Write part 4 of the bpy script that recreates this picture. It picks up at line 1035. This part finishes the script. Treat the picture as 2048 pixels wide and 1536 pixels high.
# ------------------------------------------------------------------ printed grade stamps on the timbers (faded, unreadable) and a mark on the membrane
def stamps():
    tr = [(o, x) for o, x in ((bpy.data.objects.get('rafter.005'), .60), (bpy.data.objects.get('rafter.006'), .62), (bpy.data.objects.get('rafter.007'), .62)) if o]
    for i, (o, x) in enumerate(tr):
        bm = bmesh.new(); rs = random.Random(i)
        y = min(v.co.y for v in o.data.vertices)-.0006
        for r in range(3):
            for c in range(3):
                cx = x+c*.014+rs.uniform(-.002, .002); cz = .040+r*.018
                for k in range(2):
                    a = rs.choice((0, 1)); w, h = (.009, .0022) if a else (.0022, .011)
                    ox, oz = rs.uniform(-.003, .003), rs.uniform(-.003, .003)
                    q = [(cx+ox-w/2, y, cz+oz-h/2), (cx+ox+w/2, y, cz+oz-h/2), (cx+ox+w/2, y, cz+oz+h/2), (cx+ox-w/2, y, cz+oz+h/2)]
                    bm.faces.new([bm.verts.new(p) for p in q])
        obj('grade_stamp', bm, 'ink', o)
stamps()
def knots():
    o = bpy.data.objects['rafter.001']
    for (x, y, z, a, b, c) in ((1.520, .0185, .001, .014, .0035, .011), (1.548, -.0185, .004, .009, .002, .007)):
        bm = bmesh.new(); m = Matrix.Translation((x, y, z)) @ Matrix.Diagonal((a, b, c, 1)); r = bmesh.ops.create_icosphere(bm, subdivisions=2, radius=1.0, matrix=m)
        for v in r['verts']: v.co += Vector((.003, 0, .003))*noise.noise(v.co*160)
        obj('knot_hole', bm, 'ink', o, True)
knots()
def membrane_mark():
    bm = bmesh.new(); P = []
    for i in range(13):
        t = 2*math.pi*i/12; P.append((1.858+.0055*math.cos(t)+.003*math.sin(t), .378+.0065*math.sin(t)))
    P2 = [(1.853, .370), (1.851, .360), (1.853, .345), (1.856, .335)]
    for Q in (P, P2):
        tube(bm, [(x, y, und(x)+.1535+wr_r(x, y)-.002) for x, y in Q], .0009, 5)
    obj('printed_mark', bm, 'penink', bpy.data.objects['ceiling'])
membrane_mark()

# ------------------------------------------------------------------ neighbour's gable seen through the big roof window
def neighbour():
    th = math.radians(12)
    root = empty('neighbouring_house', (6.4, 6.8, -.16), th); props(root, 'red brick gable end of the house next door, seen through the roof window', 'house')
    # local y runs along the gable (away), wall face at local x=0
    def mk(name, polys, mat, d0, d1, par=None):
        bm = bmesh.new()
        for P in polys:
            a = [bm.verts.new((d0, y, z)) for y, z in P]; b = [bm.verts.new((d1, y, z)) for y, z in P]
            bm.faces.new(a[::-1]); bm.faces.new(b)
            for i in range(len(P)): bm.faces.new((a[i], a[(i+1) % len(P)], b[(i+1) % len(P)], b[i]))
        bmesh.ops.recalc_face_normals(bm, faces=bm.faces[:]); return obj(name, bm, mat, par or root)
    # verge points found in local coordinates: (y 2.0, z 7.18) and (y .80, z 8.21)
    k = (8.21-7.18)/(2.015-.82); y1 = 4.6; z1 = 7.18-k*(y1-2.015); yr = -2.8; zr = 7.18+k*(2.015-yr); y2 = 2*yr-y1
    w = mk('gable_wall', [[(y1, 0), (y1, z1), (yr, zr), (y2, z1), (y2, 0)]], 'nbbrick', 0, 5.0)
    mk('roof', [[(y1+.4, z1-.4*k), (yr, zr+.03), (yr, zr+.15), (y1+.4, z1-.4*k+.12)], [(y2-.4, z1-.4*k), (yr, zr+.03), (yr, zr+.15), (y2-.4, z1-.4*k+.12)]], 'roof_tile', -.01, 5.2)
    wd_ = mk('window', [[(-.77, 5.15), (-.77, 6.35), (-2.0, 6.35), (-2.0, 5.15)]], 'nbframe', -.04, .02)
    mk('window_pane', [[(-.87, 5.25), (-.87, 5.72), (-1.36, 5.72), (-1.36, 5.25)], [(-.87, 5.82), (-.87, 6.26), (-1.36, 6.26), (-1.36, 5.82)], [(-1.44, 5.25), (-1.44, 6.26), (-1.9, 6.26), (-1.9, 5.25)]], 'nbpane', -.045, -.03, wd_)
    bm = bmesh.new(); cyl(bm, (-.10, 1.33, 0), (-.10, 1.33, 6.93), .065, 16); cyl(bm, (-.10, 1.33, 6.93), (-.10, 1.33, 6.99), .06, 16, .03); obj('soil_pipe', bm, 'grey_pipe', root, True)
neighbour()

+++

*WHAT IS ASKED*
Transcribe the material above in its entirety. Match it exactly.

*EXERCISE ANSWER*
Write part 4 of the bpy script that recreates this picture. It picks up at line 1035. This part finishes the script. Treat the picture as 2048 pixels wide and 1536 pixels high.
# ------------------------------------------------------------------ printed grade stamps on the timbers (faded, unreadable) and a mark on the membrane
def stamps():
    tr = [(o, x) for o, x in ((bpy.data.objects.get('rafter.005'), .60), (bpy.data.objects.get('rafter.006'), .62), (bpy.data.objects.get('rafter.007'), .62)) if o]
    for i, (o, x) in enumerate(tr):
        bm = bmesh.new(); rs = random.Random(i)
        y = min(v.co.y for v in o.data.vertices)-.0006
        for r in range(3):
            for c in range(3):
                cx = x+c*.014+rs.uniform(-.002, .002); cz = .040+r*.018
                for k in range(2):
                    a = rs.choice((0, 1)); w, h = (.009, .0022) if a else (.0022, .011)
                    ox, oz = rs.uniform(-.003, .003), rs.uniform(-.003, .003)
                    q = [(cx+ox-w/2, y, cz+oz-h/2), (cx+ox+w/2, y, cz+oz-h/2), (cx+ox+w/2, y, cz+oz+h/2), (cx+ox-w/2, y, cz+oz+h/2)]
                    bm.faces.new([bm.verts.new(p) for p in q])
        obj('grade_stamp', bm, 'ink', o)
stamps()
def knots():
    o = bpy.data.objects['rafter.001']
    for (x, y, z, a, b, c) in ((1.520, .0185, .001, .014, .0035, .011), (1.548, -.0185, .004, .009, .002, .007)):
        bm = bmesh.new(); m = Matrix.Translation((x, y, z)) @ Matrix.Diagonal((a, b, c, 1)); r = bmesh.ops.create_icosphere(bm, subdivisions=2, radius=1.0, matrix=m)
        for v in r['verts']: v.co += Vector((.003, 0, .003))*noise.noise(v.co*160)
        obj('knot_hole', bm, 'ink', o, True)
knots()
def membrane_mark():
    bm = bmesh.new(); P = []
    for i in range(13):
        t = 2*math.pi*i/12; P.append((1.858+.0055*math.cos(t)+.003*math.sin(t), .378+.0065*math.sin(t)))
    P2 = [(1.853, .370), (1.851, .360), (1.853, .345), (1.856, .335)]
    for Q in (P, P2):
        tube(bm, [(x, y, und(x)+.1535+wr_r(x, y)-.002) for x, y in Q], .0009, 5)
    obj('printed_mark', bm, 'penink', bpy.data.objects['ceiling'])
membrane_mark()

# ------------------------------------------------------------------ neighbour's gable seen through the big roof window
def neighbour():
    th = math.radians(12)
    root = empty('neighbouring_house', (6.4, 6.8, -.16), th); props(root, 'red brick gable end of the house next door, seen through the roof window', 'house')
    # local y runs along the gable (away), wall face at local x=0
    def mk(name, polys, mat, d0, d1, par=None):
        bm = bmesh.new()
        for P in polys:
            a = [bm.verts.new((d0, y, z)) for y, z in P]; b = [bm.verts.new((d1, y, z)) for y, z in P]
            bm.faces.new(a[::-1]); bm.faces.new(b)
            for i in range(len(P)): bm.faces.new((a[i], a[(i+1) % len(P)], b[(i+1) % len(P)], b[i]))
        bmesh.ops.recalc_face_normals(bm, faces=bm.faces[:]); return obj(name, bm, mat, par or root)
    # verge points found in local coordinates: (y 2.0, z 7.18) and (y .80, z 8.21)
    k = (8.21-7.18)/(2.015-.82); y1 = 4.6; z1 = 7.18-k*(y1-2.015); yr = -2.8; zr = 7.18+k*(2.015-yr); y2 = 2*yr-y1
    w = mk('gable_wall', [[(y1, 0), (y1, z1), (yr, zr), (y2, z1), (y2, 0)]], 'nbbrick', 0, 5.0)
    mk('roof', [[(y1+.4, z1-.4*k), (yr, zr+.03), (yr, zr+.15), (y1+.4, z1-.4*k+.12)], [(y2-.4, z1-.4*k), (yr, zr+.03), (yr, zr+.15), (y2-.4, z1-.4*k+.12)]], 'roof_tile', -.01, 5.2)
    wd_ = mk('window', [[(-.77, 5.15), (-.77, 6.35), (-2.0, 6.35), (-2.0, 5.15)]], 'nbframe', -.04, .02)
    mk('window_pane', [[(-.87, 5.25), (-.87, 5.72), (-1.36, 5.72), (-1.36, 5.25)], [(-.87, 5.82), (-.87, 6.26), (-1.36, 6.26), (-1.36, 5.82)], [(-1.44, 5.25), (-1.44, 6.26), (-1.9, 6.26), (-1.9, 5.25)]], 'nbpane', -.045, -.03, wd_)
    bm = bmesh.new(); cyl(bm, (-.10, 1.33, 0), (-.10, 1.33, 6.93), .065, 16); cyl(bm, (-.10, 1.33, 6.93), (-.10, 1.33, 6.99), .06, 16, .03); obj('soil_pipe', bm, 'grey_pipe', root, True)
neighbour()